By 1982, still fully active as an artist, Denis begins to teach in earnest. He pours himself into the work. The best way to understand his commitment to teaching is to look at his weekly schedule now, more than 30 years later. Walk through this in your mind:

 

• Monday: 3-5 PM Kids Club after school class; then The School of Visual Arts adult watercolor 6:30-9:30 PM;
• Tuesday: Gurwin Nursing Home 10:30 AM to 12 PM; then The Art League from 12:30 to 10 PM which involves nothing less than 4 classes: from adults to teens, a gig he has had for over 25 years;
• Wednesday: 10 AM-1 PM. Jewish Community Center on Manhattan’s upper west side; then 3-5 PM Kids Club downtown east side;
• Thursday: Kids Club 3-5 PM. Then a class at his studio in Queens for adults 7-9 PM;
• Friday: 10 AM-1 PM. at the JCC upper west side.

And that is not all: There are the workshops he leads to France or recently to Scotland.
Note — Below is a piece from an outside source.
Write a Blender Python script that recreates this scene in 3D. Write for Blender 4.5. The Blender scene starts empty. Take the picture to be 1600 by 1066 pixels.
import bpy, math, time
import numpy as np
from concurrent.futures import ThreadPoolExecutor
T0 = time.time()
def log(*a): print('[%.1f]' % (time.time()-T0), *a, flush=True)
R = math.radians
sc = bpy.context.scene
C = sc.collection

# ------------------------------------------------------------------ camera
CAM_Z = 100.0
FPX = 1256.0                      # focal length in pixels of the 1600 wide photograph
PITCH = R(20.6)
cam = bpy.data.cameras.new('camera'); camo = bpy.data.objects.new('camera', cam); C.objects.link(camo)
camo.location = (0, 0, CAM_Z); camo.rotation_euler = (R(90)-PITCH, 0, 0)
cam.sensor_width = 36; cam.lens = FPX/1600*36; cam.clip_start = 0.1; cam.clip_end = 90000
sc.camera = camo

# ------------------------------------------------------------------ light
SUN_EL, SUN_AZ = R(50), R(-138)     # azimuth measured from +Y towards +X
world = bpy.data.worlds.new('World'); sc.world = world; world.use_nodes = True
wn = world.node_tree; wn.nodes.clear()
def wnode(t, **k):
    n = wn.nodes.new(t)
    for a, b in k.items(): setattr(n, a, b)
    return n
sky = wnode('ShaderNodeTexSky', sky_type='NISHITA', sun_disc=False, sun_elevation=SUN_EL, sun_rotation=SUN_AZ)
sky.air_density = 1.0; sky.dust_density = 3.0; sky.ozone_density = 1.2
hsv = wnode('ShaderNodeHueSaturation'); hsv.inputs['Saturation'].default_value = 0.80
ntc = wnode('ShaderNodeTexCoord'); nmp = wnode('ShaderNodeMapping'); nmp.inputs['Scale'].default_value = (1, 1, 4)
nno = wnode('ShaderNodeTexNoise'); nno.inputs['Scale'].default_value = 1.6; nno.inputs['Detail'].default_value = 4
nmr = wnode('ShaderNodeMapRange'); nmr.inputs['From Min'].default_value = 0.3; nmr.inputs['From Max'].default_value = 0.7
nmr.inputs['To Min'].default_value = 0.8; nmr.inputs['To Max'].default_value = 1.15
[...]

He designs every aspect of these junkets from flights to meals, from sites to materials. These long excursions, where as many as 20 adults travel with him to paint and experience immersion in a landscape and in community, are respites and renewals in his teaching year. The other on-going part of his working life is making art. Even now he is preparing for a large solo show of his work called “Oil and Water” to exhibit in the Alfred van Loen Gallery at the South Huntington Library October 10 through November 11. (His opening reception is on October 10 at 2:00pm.)

 

As I sit listening to the long and many-colored yarn of his life, I realize that I am in the presence of one of those rare, ambidextrous people who incarnate in equal measure the gifts of a teacher and the passions of an artist. “Teaching is my greatest inspiration,” he says now, looking at the life he has made for himself. No doubt the gift of Mrs. Lipitz’ recognition lives in him. Artists need to believe in themselves, but for many artists it is the belief of an admired teacher or colleague that first gives hope its wings.

 

About his teaching at the Art League, Denis has a particular relish. “It’s the freedom we have here as teachers that makes the difference. No curriculum, no restrictions.” This running room allows him to meet his students where he finds them and to seek out and encourage their particular gifts. His wide experience as an artist means he can demonstrate and guide in many mediums, and as his schedule attests, he offers instruction to a spread of ages from nine to ninety.

 

Let me share with you one of Denis’ recent watercolors: “Garden Fence” 22″x30.”

Garden Fence by Denis Ponsot

 

To say the least, this is a visually intense painting, Vivid in color, bursting in form, it overspills its rectangle suggesting an extensive fertile world from which it is extracted. It will coin its own interpretive language; its curling swirling rhythms, color and forms in glorious interplay, the strong man-made wooden fence offering a grid and support for natural profusion, the whole picture sweeping towards us and also inviting us in. Delicate and bold, it is a kind of self-portrait. It is for me like Denis with his romantic mustache and his quiet voice, his bright blue eyes, his channeled, boundless energy.

One final thought: Denis is one of almost 70 instructors at the Art League. Think of all those stories and all those gifts.